Most of us who experience life-changing loss have support structures in place, family, friends, or the resources to pay a trained stranger to listen to our problems. This is why it is so uncomfortable at that stop light.  We know that the person with the cardboard sign has experienced nothing more than what we could easily experience tomorrow, without warning.  The difference is that they don’t have the support structure.  Often they have given up trying to find what they have lost, and all they are looking for is enough cash to numb their mind, to forget what they once had.  Do we want to give a dollar to someone when “all they will do is buy alcohol?”  Maybe that is all they have left.  Maybe their life and mind are so ravaged that that is the only peace they can find.

I don’t know the answer.  I almost never open my window at street corners.  I do try to at least make eye contact and smile.  Occasionally, when I am flush with cash, I will give a panhandler enough money to surprise them. When I travel, especially in the third world, I buy photo opportunities from the people who ask me for money.  I have a lot of portraits of beggars.  Interestingly, when I was in Guatemala last year, I had a couple people ask me for money and then walk away when I offered to pay to take their photo.

By making a transaction out of the relationship between the poor local and the (relatively) wealthy traveler, I had lost the connection to their poverty, but I also was trying to help them find the dignity in making an exchange rather than just begging.  The people who refused me evidently felt that there was more to be lost by allowing me to take their photo than there was by asking for money.
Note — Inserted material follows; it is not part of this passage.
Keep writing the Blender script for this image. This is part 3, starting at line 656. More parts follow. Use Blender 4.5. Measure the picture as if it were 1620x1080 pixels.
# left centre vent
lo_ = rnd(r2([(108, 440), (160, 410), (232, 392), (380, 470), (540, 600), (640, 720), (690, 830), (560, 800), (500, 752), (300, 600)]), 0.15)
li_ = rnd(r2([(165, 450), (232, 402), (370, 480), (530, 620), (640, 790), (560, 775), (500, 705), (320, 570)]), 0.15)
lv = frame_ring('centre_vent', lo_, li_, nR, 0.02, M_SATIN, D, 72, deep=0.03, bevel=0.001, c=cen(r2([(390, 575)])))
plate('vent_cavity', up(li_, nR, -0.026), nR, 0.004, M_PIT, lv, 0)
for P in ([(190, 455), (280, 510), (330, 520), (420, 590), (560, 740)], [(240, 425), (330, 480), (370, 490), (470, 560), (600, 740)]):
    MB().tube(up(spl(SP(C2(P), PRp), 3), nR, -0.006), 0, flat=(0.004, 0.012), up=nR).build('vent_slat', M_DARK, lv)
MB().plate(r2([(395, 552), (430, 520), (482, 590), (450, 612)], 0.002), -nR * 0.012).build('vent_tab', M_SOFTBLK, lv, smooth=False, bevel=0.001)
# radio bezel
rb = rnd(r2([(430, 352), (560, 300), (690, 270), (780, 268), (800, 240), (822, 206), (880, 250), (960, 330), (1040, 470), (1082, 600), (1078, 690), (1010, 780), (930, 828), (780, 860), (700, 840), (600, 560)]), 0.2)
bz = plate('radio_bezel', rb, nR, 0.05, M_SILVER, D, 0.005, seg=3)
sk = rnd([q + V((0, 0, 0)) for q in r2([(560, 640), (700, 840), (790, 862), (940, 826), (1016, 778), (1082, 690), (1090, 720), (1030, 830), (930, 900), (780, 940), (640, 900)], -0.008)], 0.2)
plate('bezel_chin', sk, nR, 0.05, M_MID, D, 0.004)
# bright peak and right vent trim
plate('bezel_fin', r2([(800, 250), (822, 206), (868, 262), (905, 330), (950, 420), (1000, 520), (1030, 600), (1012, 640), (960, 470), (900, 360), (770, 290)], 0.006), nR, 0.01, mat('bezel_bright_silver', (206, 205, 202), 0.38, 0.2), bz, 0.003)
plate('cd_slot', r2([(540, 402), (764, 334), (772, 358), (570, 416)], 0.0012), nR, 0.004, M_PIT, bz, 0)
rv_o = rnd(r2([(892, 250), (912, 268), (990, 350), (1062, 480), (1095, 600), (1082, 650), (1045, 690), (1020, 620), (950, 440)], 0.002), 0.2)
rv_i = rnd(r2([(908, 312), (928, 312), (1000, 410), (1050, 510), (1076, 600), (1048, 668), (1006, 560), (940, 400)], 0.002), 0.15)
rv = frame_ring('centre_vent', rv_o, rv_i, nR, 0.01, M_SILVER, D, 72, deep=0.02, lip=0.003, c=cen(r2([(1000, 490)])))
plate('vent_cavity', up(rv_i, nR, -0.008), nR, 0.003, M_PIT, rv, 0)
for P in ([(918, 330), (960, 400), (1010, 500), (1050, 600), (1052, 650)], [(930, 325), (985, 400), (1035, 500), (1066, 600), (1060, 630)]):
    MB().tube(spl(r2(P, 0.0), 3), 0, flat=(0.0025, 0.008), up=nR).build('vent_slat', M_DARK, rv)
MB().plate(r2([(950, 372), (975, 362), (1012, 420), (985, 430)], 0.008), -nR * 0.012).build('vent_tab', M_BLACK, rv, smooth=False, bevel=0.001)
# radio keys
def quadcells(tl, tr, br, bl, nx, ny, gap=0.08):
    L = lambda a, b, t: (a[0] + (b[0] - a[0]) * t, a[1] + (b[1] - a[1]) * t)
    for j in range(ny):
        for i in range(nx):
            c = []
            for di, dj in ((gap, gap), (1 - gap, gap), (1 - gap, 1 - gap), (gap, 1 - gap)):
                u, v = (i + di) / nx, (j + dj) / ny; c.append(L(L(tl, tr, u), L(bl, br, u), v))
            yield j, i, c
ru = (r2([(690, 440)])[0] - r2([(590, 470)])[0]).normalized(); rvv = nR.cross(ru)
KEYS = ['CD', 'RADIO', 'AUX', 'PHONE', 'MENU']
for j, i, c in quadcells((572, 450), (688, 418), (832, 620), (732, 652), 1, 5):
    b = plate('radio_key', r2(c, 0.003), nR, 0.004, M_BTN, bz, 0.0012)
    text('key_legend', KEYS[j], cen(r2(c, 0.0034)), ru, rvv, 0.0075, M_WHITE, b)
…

They would assuredly find another tourist to simply give them money.

What have you lost in your life?  If you knew you could retrace your steps and find it pinned to a cord, would you go back and get it?  Or have you found things because of that loss that have put you on a new path which you are not inclined to leave?  Even if you did go back and collect what you lost, do you think it would be the same now, or would you just lose everything you have found since?